WHAT THE TASK ASKS -
Pictures stay out of the copy; restate everything else in the material exactly.

STORED DATA -
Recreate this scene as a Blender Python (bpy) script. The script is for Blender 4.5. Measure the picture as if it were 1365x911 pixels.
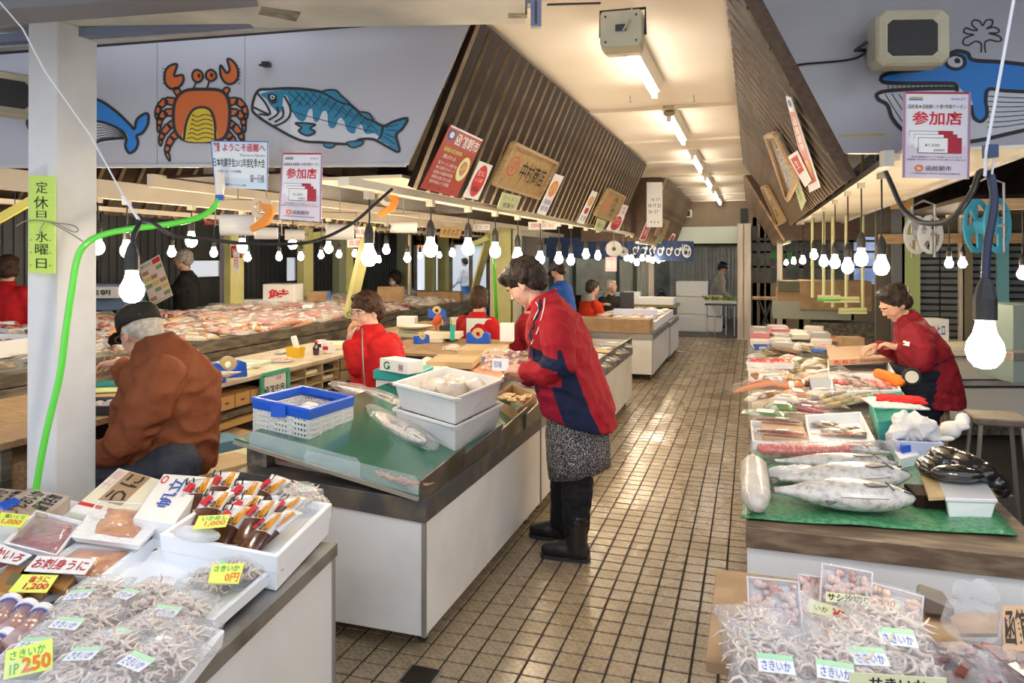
import bpy, math, random
from mathutils import Vector as V, Matrix, noise, Euler
import numpy as np
R = random.Random(11)
SC = bpy.context.scene
C = SC.collection
for o in list(bpy.data.objects): bpy.data.objects.remove(o)
# ---------------------------------------------------------------- camera
H, F, U0, V0 = 1.55, 980.0, 682.5, 342.0           # eye height, focal length in px of 1365x911, principal column, horizon row
AL = math.atan((1002 - U0) / F); ca, sa = math.cos(AL), math.sin(AL)
cd = bpy.data.cameras.new('camera'); cam = bpy.data.objects.new('camera', cd); C.objects.link(cam)
cam.location = (0, 0, H); cam.rotation_euler = (math.pi / 2, 0, AL)
cd.sensor_width = 36; cd.lens = F / 1365 * 36; cd.shift_y = -(455.5 - V0) / 1365; cd.clip_start = .05; cd.clip_end = 300
SC.camera = cam
# ---------------------------------------------------------------- world, sun-less overcast daylight from the street, exposure
w = bpy.data.worlds.new('overcast'); SC.world = w; w.use_nodes = True
nt = w.node_tree; bg = nt.nodes['Background']
tc = nt.nodes.new('ShaderNodeTexCoord'); sx = nt.nodes.new('ShaderNodeSeparateXYZ'); rp = nt.nodes.new('ShaderNodeValToRGB')
nt.links.new(tc.outputs['Generated'], sx.inputs[0]); nt.links.new(sx.outputs[2], rp.inputs[0]); nt.links.new(rp.outputs[0], bg.inputs[0])
rp.color_ramp.elements[0].position = .0; rp.color_ramp.elements[0].color = (.86, .90, 1, 1)
rp.color_ramp.elements[1].position = .9; rp.color_ramp.elements[1].color = (.78, .85, 1, 1)
bg.inputs[1].default_value = 1.25
SC.view_settings.view_transform = 'Standard'; SC.view_settings.look = 'None'
SC.view_settings.exposure = 0.36; SC.view_settings.gamma = 1.0; SC.view_settings.use_curve_mapping = False
BULB, TUBE = 125.0, 27.0                             # what a hanging bulb and a ceiling tube give off
# ---------------------------------------------------------------- placing: a point of the photograph at a known depth / height / plane
def P(u, v, z):
    r = (u - U0) / F * z
    return V((r * ca - z * sa, r * sa + z * ca, H + (V0 - v) / F * z))
def G(u, v, h): return P(u, v, F * (H - h) / (v - V0))
def XP(u, v, X): return P(u, v, X / ((u - U0) / F * ca - sa))
def YP(u, v, Y): return P(u, v, Y / ((u - U0) / F * sa + ca))
def PL(u, v, p0, n):
    d = P(u, v, 1) - V((0, 0, H)); t = (p0 - V((0, 0, H))).dot(n) / d.dot(n)
    return V((0, 0, H)) + d * t
# ---------------------------------------------------------------- materials
MT = {}
def mat(name, col, rough=.55, metal=0, col2=None, ns=6, nd=3, nc=.5, bump=0, bs=60, em=0, stretch=None, objcol=False, coat=0, sss=0, emcol=None, spec=.5):
    if name in MT: return MT[name]
    m = bpy.data.materials.new(name); m.use_nodes = True; t = m.node_tree; b = t.nodes['Principled BSDF']
    L = t.links.new
    b.inputs['Roughness'].default_value = rough; b.inputs['Metallic'].default_value = metal
    b.inputs['Specular IOR Level'].default_value = spec
    if coat: b.inputs['Coat Weight'].default_value = coat; b.inputs['Coat Roughness'].default_value = .12
    c4 = tuple(col[:3]) + (1,)
    b.inputs['Base Color'].default_value = c4
    tcn = mp = None
    def coord():
        nonlocal tcn, mp
        if mp is None:
            tcn = t.nodes.new('ShaderNodeTexCoord'); mp = t.nodes.new('ShaderNodeMapping')
            L(tcn.outputs['Object'], mp.inputs[0])
            if stretch: mp.inputs['Scale'].default_value = stretch
        return mp.outputs[0]
    src = None
    if objcol:
        oi = t.nodes.new('ShaderNodeObjectInfo'); src = oi.outputs['Color']; L(src, b.inputs['Base Color'])
    if col2 is not None:
        n = t.nodes.new('ShaderNodeTexNoise'); n.inputs['Scale'].default_value = ns; n.inputs['Detail'].default_value = nd; L(coord(), n.inputs[0])
        r = t.nodes.new('ShaderNodeValToRGB'); r.color_ramp.elements[0].position = nc - .12; r.color_ramp.elements[1].position = nc + .12
        L(n.outputs[0], r.inputs[0])
        x = t.nodes.new('ShaderNodeMix'); x.data_type = 'RGBA'; x.inputs[6].default_value = c4; x.inputs[7].default_value = tuple(col2[:3]) + (1,)
        if src: L(src, x.inputs[6])
        L(r.outputs[0], x.inputs[0]); L(x.outputs[2], b.inputs['Base Color'])
    if bump:
        n = t.nodes.new('ShaderNodeTexNoise'); n.inputs['Scale'].default_value = bs; n.inputs['Detail'].default_value = 4; L(coord(), n.inputs[0])
        bp = t.nodes.new('ShaderNodeBump'); bp.inputs['Strength'].default_value = min(1, bump); bp.inputs['Distance'].default_value = .01 * max(1, bump)
        L(n.outputs[0], bp.inputs['Height']); L(bp.outputs[0], b.inputs['Normal'])
    if em:
        b.inputs['Emission Color'].default_value = tuple((emcol or col)[:3]) + (1,); b.inputs['Emission Strength'].default_value = em
    if sss: b.inputs['Subsurface Weight'].default_value = sss; b.inputs['Subsurface Radius'].default_value = (.012, .005, .003)
    MT[name] = m; return m
def film(name, opacity=.28, tint=(.93, .95, .97), rough=.12, bs=22, strength=1.0):
    if name in MT: return MT[name]
    m = bpy.data.materials.new(name); m.use_nodes = True; t = m.node_tree; L = t.links.new
    for n in list(t.nodes): t.nodes.remove(n)
    out = t.nodes.new('ShaderNodeOutputMaterial'); tr = t.nodes.new('ShaderNodeBsdfTransparent'); pr = t.nodes.new('ShaderNodeBsdfPrincipled')
    pr.inputs['Base Color'].default_value = tint + (1,); pr.inputs['Roughness'].default_value = rough; pr.inputs['Specular IOR Level'].default_value = .9
    mx = t.nodes.new('ShaderNodeMixShader'); fr = t.nodes.new('ShaderNodeLayerWeight'); fr.inputs[0].default_value = .22
    mr = t.nodes.new('ShaderNodeMapRange'); mr.inputs[3].default_value = opacity; mr.inputs[4].default_value = min(1, opacity + .42)
    c = t.nodes.new('ShaderNodeTexCoord'); n = t.nodes.new('ShaderNodeTexNoise'); n.inputs['Scale'].default_value = bs; n.inputs['Detail'].default_value = 3; n.inputs['Distortion'].default_value = 1.2
    bp = t.nodes.new('ShaderNodeBump'); bp.inputs['Strength'].default_value = strength; bp.inputs['Distance'].default_value = .02
    L(c.outputs['Object'], n.inputs[0]); L(n.outputs[0], bp.inputs['Height']); L(bp.outputs[0], pr.inputs['Normal']); L(bp.outputs[0], fr.inputs['Normal'])
    L(fr.outputs['Facing'], mr.inputs[0]); L(mr.outputs[0], mx.inputs[0]); L(tr.outputs[0], mx.inputs[1]); L(pr.outputs[0], mx.inputs[2]); L(mx.outputs[0], out.inputs[0])
    MT[name] = m; return m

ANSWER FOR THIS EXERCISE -
Recreate this scene as a Blender Python (bpy) script. The script is for Blender 4.5. Measure the picture as if it were 1365x911 pixels.
import bpy, math, random
from mathutils import Vector as V, Matrix, noise, Euler
import numpy as np
R = random.Random(11)
SC = bpy.context.scene
C = SC.collection
for o in list(bpy.data.objects): bpy.data.objects.remove(o)
# ---------------------------------------------------------------- camera
H, F, U0, V0 = 1.55, 980.0, 682.5, 342.0           # eye height, focal length in px of 1365x911, principal column, horizon row
AL = math.atan((1002 - U0) / F); ca, sa = math.cos(AL), math.sin(AL)
cd = bpy.data.cameras.new('camera'); cam = bpy.data.objects.new('camera', cd); C.objects.link(cam)
cam.location = (0, 0, H); cam.rotation_euler = (math.pi / 2, 0, AL)
cd.sensor_width = 36; cd.lens = F / 1365 * 36; cd.shift_y = -(455.5 - V0) / 1365; cd.clip_start = .05; cd.clip_end = 300
SC.camera = cam
# ---------------------------------------------------------------- world, sun-less overcast daylight from the street, exposure
w = bpy.data.worlds.new('overcast'); SC.world = w; w.use_nodes = True
nt = w.node_tree; bg = nt.nodes['Background']
tc = nt.nodes.new('ShaderNodeTexCoord'); sx = nt.nodes.new('ShaderNodeSeparateXYZ'); rp = nt.nodes.new('ShaderNodeValToRGB')
nt.links.new(tc.outputs['Generated'], sx.inputs[0]); nt.links.new(sx.outputs[2], rp.inputs[0]); nt.links.new(rp.outputs[0], bg.inputs[0])
rp.color_ramp.elements[0].position = .0; rp.color_ramp.elements[0].color = (.86, .90, 1, 1)
rp.color_ramp.elements[1].position = .9; rp.color_ramp.elements[1].color = (.78, .85, 1, 1)
bg.inputs[1].default_value = 1.25
SC.view_settings.view_transform = 'Standard'; SC.view_settings.look = 'None'
SC.view_settings.exposure = 0.36; SC.view_settings.gamma = 1.0; SC.view_settings.use_curve_mapping = False
BULB, TUBE = 125.0, 27.0                             # what a hanging bulb and a ceiling tube give off
# ---------------------------------------------------------------- placing: a point of the photograph at a known depth / height / plane
def P(u, v, z):
    r = (u - U0) / F * z
    return V((r * ca - z * sa, r * sa + z * ca, H + (V0 - v) / F * z))
def G(u, v, h): return P(u, v, F * (H - h) / (v - V0))
def XP(u, v, X): return P(u, v, X / ((u - U0) / F * ca - sa))
def YP(u, v, Y): return P(u, v, Y / ((u - U0) / F * sa + ca))
def PL(u, v, p0, n):
    d = P(u, v, 1) - V((0, 0, H)); t = (p0 - V((0, 0, H))).dot(n) / d.dot(n)
    return V((0, 0, H)) + d * t
# ---------------------------------------------------------------- materials
MT = {}
def mat(name, col, rough=.55, metal=0, col2=None, ns=6, nd=3, nc=.5, bump=0, bs=60, em=0, stretch=None, objcol=False, coat=0, sss=0, emcol=None, spec=.5):
    if name in MT: return MT[name]
    m = bpy.data.materials.new(name); m.use_nodes = True; t = m.node_tree; b = t.nodes['Principled BSDF']
    L = t.links.new
    b.inputs['Roughness'].default_value = rough; b.inputs['Metallic'].default_value = metal
    b.inputs['Specular IOR Level'].default_value = spec
    if coat: b.inputs['Coat Weight'].default_value = coat; b.inputs['Coat Roughness'].default_value = .12
    c4 = tuple(col[:3]) + (1,)
    b.inputs['Base Color'].default_value = c4
    tcn = mp = None
    def coord():
        nonlocal tcn, mp
        if mp is None:
            tcn = t.nodes.new('ShaderNodeTexCoord'); mp = t.nodes.new('ShaderNodeMapping')
            L(tcn.outputs['Object'], mp.inputs[0])
            if stretch: mp.inputs['Scale'].default_value = stretch
        return mp.outputs[0]
    src = None
    if objcol:
        oi = t.nodes.new('ShaderNodeObjectInfo'); src = oi.outputs['Color']; L(src, b.inputs['Base Color'])
    if col2 is not None:
        n = t.nodes.new('ShaderNodeTexNoise'); n.inputs['Scale'].default_value = ns; n.inputs['Detail'].default_value = nd; L(coord(), n.inputs[0])
        r = t.nodes.new('ShaderNodeValToRGB'); r.color_ramp.elements[0].position = nc - .12; r.color_ramp.elements[1].position = nc + .12
        L(n.outputs[0], r.inputs[0])
        x = t.nodes.new('ShaderNodeMix'); x.data_type = 'RGBA'; x.inputs[6].default_value = c4; x.inputs[7].default_value = tuple(col2[:3]) + (1,)
        if src: L(src, x.inputs[6])
        L(r.outputs[0], x.inputs[0]); L(x.outputs[2], b.inputs['Base Color'])
    if bump:
        n = t.nodes.new('ShaderNodeTexNoise'); n.inputs['Scale'].default_value = bs; n.inputs['Detail'].default_value = 4; L(coord(), n.inputs[0])
        bp = t.nodes.new('ShaderNodeBump'); bp.inputs['Strength'].default_value = min(1, bump); bp.inputs['Distance'].default_value = .01 * max(1, bump)
        L(n.outputs[0], bp.inputs['Height']); L(bp.outputs[0], b.inputs['Normal'])
    if em:
        b.inputs['Emission Color'].default_value = tuple((emcol or col)[:3]) + (1,); b.inputs['Emission Strength'].default_value = em
    if sss: b.inputs['Subsurface Weight'].default_value = sss; b.inputs['Subsurface Radius'].default_value = (.012, .005, .003)
    MT[name] = m; return m
def film(name, opacity=.28, tint=(.93, .95, .97), rough=.12, bs=22, strength=1.0):
    if name in MT: return MT[name]
    m = bpy.data.materials.new(name); m.use_nodes = True; t = m.node_tree; L = t.links.new
    for n in list(t.nodes): t.nodes.remove(n)
    out = t.nodes.new('ShaderNodeOutputMaterial'); tr = t.nodes.new('ShaderNodeBsdfTransparent'); pr = t.nodes.new('ShaderNodeBsdfPrincipled')
    pr.inputs['Base Color'].default_value = tint + (1,); pr.inputs['Roughness'].default_value = rough; pr.inputs['Specular IOR Level'].default_value = .9
    mx = t.nodes.new('ShaderNodeMixShader'); fr = t.nodes.new('ShaderNodeLayerWeight'); fr.inputs[0].default_value = .22
    mr = t.nodes.new('ShaderNodeMapRange'); mr.inputs[3].default_value = opacity; mr.inputs[4].default_value = min(1, opacity + .42)
    c = t.nodes.new('ShaderNodeTexCoord'); n = t.nodes.new('ShaderNodeTexNoise'); n.inputs['Scale'].default_value = bs; n.inputs['Detail'].default_value = 3; n.inputs['Distortion'].default_value = 1.2
    bp = t.nodes.new('ShaderNodeBump'); bp.inputs['Strength'].default_value = strength; bp.inputs['Distance'].default_value = .02
    L(c.outputs['Object'], n.inputs[0]); L(n.outputs[0], bp.inputs['Height']); L(bp.outputs[0], pr.inputs['Normal']); L(bp.outputs[0], fr.inputs['Normal'])
    L(fr.outputs['Facing'], mr.inputs[0]); L(mr.outputs[0], mx.inputs[0]); L(tr.outputs[0], mx.inputs[1]); L(pr.outputs[0], mx.inputs[2]); L(mx.outputs[0], out.inputs[0])
    MT[name] = m; return m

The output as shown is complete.